Quadrature-witness readout for backscatter mitigation in gravitational-wave detectors limited by back-action
Niels Böttner, Roman Schnabel, Mikhail Korobko
TL;DR
This work addresses back-scatter noise in gravitational-wave detectors by introducing a quadrature-witness readout that is compatible with frequency-dependent squeezing. By splitting the output to two balanced homodyne detectors and injecting a second squeezed state through the readout port, the method preserves quantum enhancement for the signal quadrature while obtaining a witness for back-scatter in the orthogonal quadrature. The results show that, for realistic loss budgets, loud back-scatter events can be partially subtracted using the witness, with subtraction fractions rising as the witness-SNR threshold decreases, albeit at a small high-frequency penalty that can be mitigated through optimization.
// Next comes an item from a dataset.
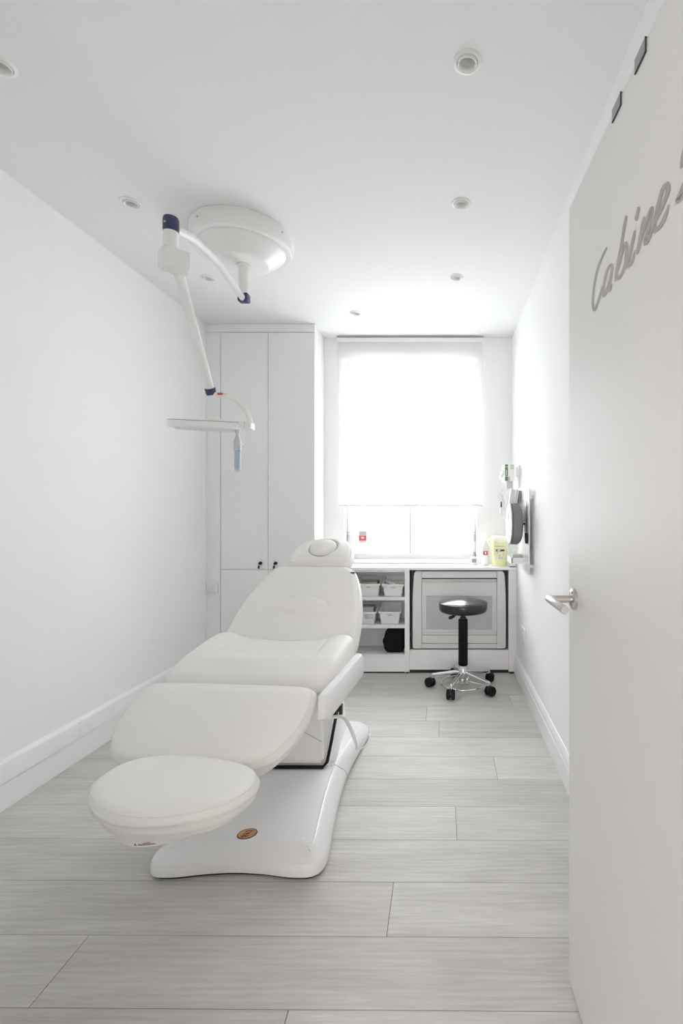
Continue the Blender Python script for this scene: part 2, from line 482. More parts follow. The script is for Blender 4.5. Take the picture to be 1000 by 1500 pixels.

The approach offers a practical augmentation to current detectors, potentially improving robustness and sensitivity to non-stationary disturbances and other orthogonal-noise sources without major hardware redesign.
Abstract
Disturbances in gravitational wave (GW) observational data are often caused by non-stationary noise in the detector itself, such as back-scattering of laser stray light into the signal field. Unlike GW signals, non-stationary noise can appear in both the GW-signal quadrature and the orthogonal quadrature, which is usually not measured. Simultaneous sensing of this orthogonal quadrature provides a witness channel that can be used to reconstruct the disturbance in the signal quadrature enabling a subtraction of non-stationary noise. Here, we present the concept of quadrature witness that is compatible with frequency-dependent squeezing, which is already used to simultaneously reduce photon shot noise and photon radiation pressure noise. We demonstrate that implementing this approach in a GW detector could reduce noise caused by loud back-scatter events, thereby improving the overall sensitivity and robustness of GW observatories.